38. The BBC ban Frankie Goes To Hollywood's 'Relax'

Released in November 1983, 'Relax' by Frankie Goes To Hollywood was one of the first releases on the ZTT label, which matched the production skills of Trevor Horn with the polemical talents of former NME journo Paul Morley. Openly Liverpudlian, the band also contained two gay men, in vocalists Holly Johnson and Paul Rutherford. Reworked into a bass-booming state-of-the-art piece of hi-NRG pop by Horn, 'Relax' was a none-too-coy paean to the pleasures of gay sex, which nonetheless found its way into the charts, helped along by the Vaseline of hype and notoriety.

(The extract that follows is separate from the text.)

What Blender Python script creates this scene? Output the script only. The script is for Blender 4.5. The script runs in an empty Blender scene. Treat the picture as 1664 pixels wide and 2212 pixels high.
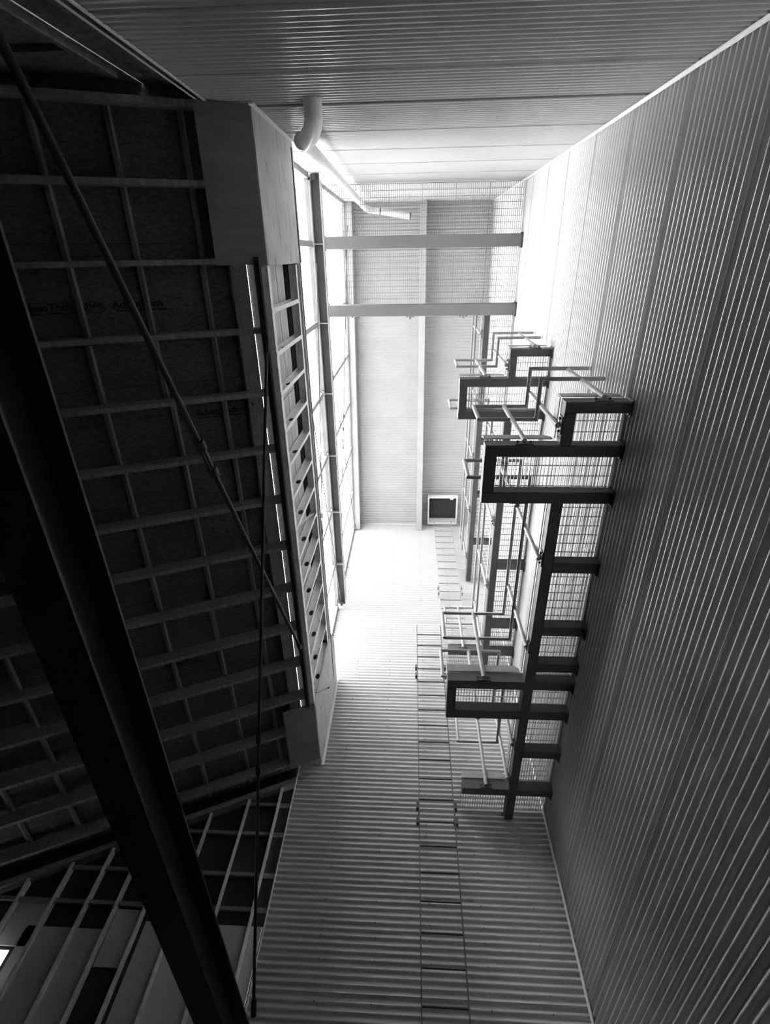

Then came the kindest cut of all. In January 1984, mulleted Radio 1 DJ Mike Read, of 'Pop Quiz' fame, had a listen to the lyrics of 'Relax' and twigged that these boys weren't singing about relaxing on the sofa with a mug of cocoa and the Radio Times. He declared the record "obscene" on air, and called for the powers that be at the BBC to ban the record, lest this "relaxing" craze caught on among impressionable youngsters. Although retailers hadn't objected to the single and Frankie had already played on 'TOTP' and received heavy airplay, the Beeb foolishly heeded him.

Sure enough, the controversy instantaneously propelled 'Relax' to Number One, where it stayed for five weeks. Frankie's place in pop history as genuine pop radicals was duly sealed, as was Read's - as a pompous, reactionary buffoon.